Donde, o argumento das dificuldades de segregação não explicam o que aconteceu na Alemanha – sendo que Angela Merkel foi a única líder política europeia que converteu a questão dos refugiados numa questão política prioritária…Portanto, não vale a pena repetir o mesmo discurso de sempre: há um problema hoje na Europa que vai muito além das dificuldades de integração…
7.Para terminar o melhor argumento de todos: temos de nos habituar a viver com ataques terroristas como o que sucedeu ontem em Berlim ou em Nice no Verão. Como é? Habituar a viver com o terrorismo como se fosse uma realidade natural? Habituar-nos a assistir, impávidos e serenos, a sucessivos massacres de vidas humanas? Teremos de ceder inevitavelmente à vontade sanguinária dos terroristas? Não, não nos podemos resignar.
É preciso discutir – com racionalidade, seriedade, e não com paixões inúteis ou subserviências ao politicamente correcto – o tema do terrorismo e as medidas que poderemos tomar para o solucionar. A História está connosco – não temos dúvidas de que iremos derrotar o terrorismo e castigar os terroristas como assassinos brutais que são. Iremos ganhar – não temos a menor dúvida. É preciso, no entanto, começar a trabalhar desde já – não percamos mais tempo, senhores políticos!
Não tenhamos dúvidas: se as forças políticas democratas optarem por não enfrentar de frente o problema do terrorismo, propondo soluções eficazes para o vencer – as forças anti-democráticas irão se impor. Há, pois, que optar: preferimos manter o discurso do politicamente correcto, ganhando os concursos de popularidade e lutando por um lugar no pódio da “Miss Universo” – ou, antes, iremos, no quadro do Direito Internacional e das Constituições nacionais, reforçar a autoridade democrática do Estado, agilizar e dar mais operacionalidade às forças de segurança, ser implacável com os desordeiros e as máquinas brutais de morte que são os terroristas? O primeiro caminho levar-nos-á ao precipício, com a ascensão inexorável da extrema-direita; o segundo caminho defenderá a liberdade e defender-nos-á contra os inimigos da liberdade e da dignidade da pessoa humana.

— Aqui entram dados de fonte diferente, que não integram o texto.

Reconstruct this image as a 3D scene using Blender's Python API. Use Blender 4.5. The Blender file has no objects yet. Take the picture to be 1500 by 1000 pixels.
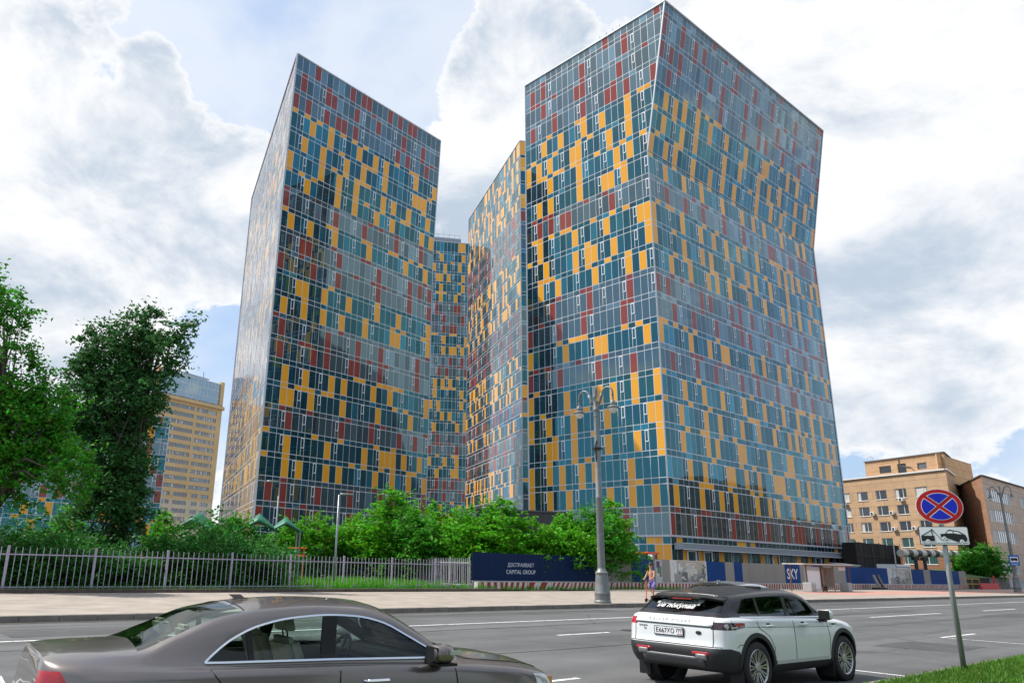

8.Para concluir (por ora), resta-nos dizer que concordamos que este não é um problema religioso: a comunidade muçulmana tem membros tão bons, humanos e meritórios como a comunidade cristã, judaica ou qualquer outra crença religiosa. O problema não é um problema de grupo – mas de pessoas.
Todavia, um primeiro passo relevante para derrotarmos o terrorismo (e ele será implacavelmente derrotado!) seria envolver os muçulmanos moderados e tolerantes, que apreciam a liberdade tanto quanto nós, a condenar veementemente a mensagem de ódio e os actos de terrorismo dos assassinos de Nice, de Paris ou de Bruxelas.
9.É que nós raramente vemos muçulmanos moderados a ter voz na comunicação social condenando e explicando o que está por detrás dos atentados – temos de os chamar, de lhes dar voz para que possam demover e mais rapidamente denunciar os muçulmanos extremistas e desumanos.
É, aliás, inexplicável que raramente vejamos muçulmanos a (moderados) a reagir a tais atentados – o que se deverá, certamente, a uma desatenção, comodismo ou, no máximo, preconceito da comunicação social do politicamente correcto.
Sem os muçulmanos moderados, a nossa vitória será mais complexa. É altura de avançarem (o que farão de bom grado) e mostrar a força das sociedades tolerantes, abertas, multiculturais. Muçulmanos moderados, cristãos, judeus, budistas, hindus, todos, independentemente da religião, teremos de nos unir em prol de um bem superior: liberdade, tolerância, respeito pela dignidade da pessoa humana.
10.Por uma sociedade de vida. Pela rejeição da sociedade da destruição e da morte. Será esta coligação da humanidade que irá vencer o terrorismo, ou seja, vencer a coligação da desumanidade!